UN General Assembly supported Ukrainian resolution on the Crimea

At his speech at the UN General Assembly, the Deputy Foreign Minister of Ukraine, Sergiy Kyslytsya, called on the UN member states to vote for the Ukrainian resolution on human rights in the Crimea, Krym.Realii reported.

"Those who suffer at the hands of the occupation regime in the Crimea are scared and helpless. They live without any chance to defend their rights, to protest or to be heard. Ukraine will do anything possible to ensure that the Russian Federation complies with its international law obligations as an occupying power and to ensure safety and unhindered access for the international human rights organizations to the temporarily occupied peninsula for monitoring and reporting on the situation in accordance with their mandate," Kystlytsya said.

According to the spokesperson of the Ministry of Foreign Affairs of Ukraine, Mariana Betsa, the resolution is "a very important document, which clearly says that the Russian authorities occupying the territory of the Crimea are responsible for serious human rights violations."

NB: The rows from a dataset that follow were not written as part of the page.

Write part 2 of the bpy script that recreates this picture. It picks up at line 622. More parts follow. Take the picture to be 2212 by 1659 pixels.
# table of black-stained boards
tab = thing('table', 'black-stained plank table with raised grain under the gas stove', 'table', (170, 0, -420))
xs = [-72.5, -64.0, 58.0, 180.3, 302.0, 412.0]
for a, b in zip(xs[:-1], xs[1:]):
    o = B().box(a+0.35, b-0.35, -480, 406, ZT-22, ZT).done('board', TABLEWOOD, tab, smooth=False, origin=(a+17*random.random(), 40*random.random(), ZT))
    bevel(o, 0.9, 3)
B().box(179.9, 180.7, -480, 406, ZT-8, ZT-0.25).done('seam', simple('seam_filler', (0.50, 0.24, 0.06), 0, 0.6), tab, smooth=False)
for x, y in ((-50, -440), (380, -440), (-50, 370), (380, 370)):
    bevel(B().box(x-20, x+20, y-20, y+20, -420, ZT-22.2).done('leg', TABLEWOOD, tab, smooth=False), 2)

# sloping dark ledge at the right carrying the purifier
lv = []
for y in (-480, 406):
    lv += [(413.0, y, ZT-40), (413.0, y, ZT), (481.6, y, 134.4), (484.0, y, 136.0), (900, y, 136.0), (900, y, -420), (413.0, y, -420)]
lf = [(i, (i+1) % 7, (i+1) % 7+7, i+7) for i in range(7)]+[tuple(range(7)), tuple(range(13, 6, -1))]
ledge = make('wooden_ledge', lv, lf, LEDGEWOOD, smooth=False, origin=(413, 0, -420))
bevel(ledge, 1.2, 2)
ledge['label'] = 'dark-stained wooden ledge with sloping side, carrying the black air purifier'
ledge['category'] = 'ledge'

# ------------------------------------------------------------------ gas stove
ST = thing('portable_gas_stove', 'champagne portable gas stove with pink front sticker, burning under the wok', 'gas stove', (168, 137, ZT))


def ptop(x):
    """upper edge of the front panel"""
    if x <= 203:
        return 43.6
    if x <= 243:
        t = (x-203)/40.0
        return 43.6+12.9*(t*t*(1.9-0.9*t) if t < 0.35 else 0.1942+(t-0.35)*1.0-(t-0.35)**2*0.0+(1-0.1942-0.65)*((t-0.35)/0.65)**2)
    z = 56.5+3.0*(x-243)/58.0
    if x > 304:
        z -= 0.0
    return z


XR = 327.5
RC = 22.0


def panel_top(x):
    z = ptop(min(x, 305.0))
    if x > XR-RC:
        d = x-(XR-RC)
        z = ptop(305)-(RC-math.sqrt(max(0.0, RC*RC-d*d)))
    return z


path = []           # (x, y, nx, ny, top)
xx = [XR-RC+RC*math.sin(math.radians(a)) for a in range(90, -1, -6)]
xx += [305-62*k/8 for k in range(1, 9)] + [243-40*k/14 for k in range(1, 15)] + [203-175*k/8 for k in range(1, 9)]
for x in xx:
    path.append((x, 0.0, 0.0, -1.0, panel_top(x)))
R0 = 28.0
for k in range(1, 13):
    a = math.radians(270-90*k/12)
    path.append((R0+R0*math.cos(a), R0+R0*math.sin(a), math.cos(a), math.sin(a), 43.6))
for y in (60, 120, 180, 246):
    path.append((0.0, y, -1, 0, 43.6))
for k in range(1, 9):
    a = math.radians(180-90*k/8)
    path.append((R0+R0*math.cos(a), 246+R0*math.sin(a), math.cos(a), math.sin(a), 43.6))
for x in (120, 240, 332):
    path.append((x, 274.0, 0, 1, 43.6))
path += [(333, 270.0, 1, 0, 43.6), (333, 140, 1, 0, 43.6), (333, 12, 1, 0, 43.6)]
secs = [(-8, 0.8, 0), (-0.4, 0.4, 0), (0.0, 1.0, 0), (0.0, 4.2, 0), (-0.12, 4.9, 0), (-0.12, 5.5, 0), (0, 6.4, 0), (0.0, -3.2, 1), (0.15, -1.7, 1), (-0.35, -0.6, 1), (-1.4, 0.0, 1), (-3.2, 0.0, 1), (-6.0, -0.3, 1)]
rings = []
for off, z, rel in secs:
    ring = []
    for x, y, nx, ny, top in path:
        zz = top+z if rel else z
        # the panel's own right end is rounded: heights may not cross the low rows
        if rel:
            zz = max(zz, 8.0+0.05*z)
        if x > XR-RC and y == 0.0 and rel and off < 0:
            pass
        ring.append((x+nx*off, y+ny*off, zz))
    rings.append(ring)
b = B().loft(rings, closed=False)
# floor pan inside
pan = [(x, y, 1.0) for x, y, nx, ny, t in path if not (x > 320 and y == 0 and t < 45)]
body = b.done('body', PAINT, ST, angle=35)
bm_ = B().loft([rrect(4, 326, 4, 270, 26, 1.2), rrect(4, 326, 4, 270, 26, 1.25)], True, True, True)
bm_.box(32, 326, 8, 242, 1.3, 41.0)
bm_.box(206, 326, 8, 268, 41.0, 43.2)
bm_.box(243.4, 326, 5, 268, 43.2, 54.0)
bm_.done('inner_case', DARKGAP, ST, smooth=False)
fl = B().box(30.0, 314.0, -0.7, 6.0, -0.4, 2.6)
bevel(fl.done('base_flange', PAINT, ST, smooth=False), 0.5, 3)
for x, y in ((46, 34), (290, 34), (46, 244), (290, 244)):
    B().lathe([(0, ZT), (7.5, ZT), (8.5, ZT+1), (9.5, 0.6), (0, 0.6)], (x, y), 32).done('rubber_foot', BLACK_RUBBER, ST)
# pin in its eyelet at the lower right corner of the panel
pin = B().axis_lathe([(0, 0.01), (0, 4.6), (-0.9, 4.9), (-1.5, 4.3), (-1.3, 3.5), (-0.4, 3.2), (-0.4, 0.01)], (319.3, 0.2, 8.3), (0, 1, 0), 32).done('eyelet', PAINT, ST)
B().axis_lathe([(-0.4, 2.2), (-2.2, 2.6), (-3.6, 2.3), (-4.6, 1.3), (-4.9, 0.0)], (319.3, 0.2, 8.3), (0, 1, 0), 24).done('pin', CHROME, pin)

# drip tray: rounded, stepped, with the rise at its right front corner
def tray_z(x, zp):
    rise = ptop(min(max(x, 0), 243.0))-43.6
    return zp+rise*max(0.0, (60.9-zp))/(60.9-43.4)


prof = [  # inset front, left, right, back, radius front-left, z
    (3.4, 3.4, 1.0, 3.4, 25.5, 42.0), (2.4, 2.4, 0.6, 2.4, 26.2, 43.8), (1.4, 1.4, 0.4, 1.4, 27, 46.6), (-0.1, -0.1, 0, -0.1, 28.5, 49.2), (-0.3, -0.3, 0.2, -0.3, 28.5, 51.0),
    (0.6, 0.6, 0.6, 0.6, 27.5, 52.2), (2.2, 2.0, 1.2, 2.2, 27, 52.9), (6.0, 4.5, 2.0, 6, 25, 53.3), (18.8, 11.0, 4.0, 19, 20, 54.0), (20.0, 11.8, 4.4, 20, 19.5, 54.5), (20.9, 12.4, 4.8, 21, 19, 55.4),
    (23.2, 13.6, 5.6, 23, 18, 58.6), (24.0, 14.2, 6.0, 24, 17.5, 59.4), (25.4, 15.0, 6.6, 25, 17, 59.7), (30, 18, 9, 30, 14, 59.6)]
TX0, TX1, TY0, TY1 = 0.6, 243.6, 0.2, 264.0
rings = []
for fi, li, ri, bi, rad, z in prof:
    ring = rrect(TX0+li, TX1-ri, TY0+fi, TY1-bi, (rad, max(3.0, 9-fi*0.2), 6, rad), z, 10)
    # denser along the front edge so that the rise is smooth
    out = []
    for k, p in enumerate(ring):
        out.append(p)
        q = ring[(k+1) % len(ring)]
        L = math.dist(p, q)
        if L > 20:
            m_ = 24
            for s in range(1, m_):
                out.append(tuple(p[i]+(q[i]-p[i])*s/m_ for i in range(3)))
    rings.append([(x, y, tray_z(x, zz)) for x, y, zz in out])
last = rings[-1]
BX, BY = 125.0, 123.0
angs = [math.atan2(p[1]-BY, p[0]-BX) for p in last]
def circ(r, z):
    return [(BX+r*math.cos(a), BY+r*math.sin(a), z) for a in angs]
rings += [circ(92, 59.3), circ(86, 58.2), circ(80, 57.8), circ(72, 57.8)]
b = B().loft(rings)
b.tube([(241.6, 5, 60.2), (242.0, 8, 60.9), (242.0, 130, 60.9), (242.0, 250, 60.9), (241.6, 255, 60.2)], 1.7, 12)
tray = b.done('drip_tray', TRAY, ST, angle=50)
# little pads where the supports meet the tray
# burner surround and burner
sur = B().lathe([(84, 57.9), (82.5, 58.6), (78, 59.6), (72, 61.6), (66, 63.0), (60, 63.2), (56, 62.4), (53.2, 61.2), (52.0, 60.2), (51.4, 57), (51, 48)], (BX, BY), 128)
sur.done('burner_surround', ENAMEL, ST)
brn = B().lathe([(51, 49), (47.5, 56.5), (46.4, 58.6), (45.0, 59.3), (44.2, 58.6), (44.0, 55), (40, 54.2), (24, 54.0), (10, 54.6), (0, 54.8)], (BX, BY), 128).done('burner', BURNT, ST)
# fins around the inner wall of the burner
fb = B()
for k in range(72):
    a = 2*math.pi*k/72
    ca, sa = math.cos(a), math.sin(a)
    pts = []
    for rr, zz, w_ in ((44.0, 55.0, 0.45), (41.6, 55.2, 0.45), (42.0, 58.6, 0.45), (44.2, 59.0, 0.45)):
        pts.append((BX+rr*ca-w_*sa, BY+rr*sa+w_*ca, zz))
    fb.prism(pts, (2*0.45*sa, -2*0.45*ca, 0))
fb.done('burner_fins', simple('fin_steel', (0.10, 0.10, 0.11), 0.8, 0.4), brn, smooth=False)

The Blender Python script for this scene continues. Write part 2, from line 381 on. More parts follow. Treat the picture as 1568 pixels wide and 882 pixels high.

During the meeting of the Third Committee of the UN General Assembly on November 15th, a draft resolution entitled "The human rights situation in the Autonomous Republic of Crimea and Sevastopol (Ukraine)", initiated by Ukraine, was approved. For the first time in UN documents, Russia was named a "state-occupier" and the Crimea and Sevastopol were called "temporarily occupied territories."

On December 15th the international human rights organization, Amnesty International, accused Russia of the systematic persecution of the Crimean Tatar community.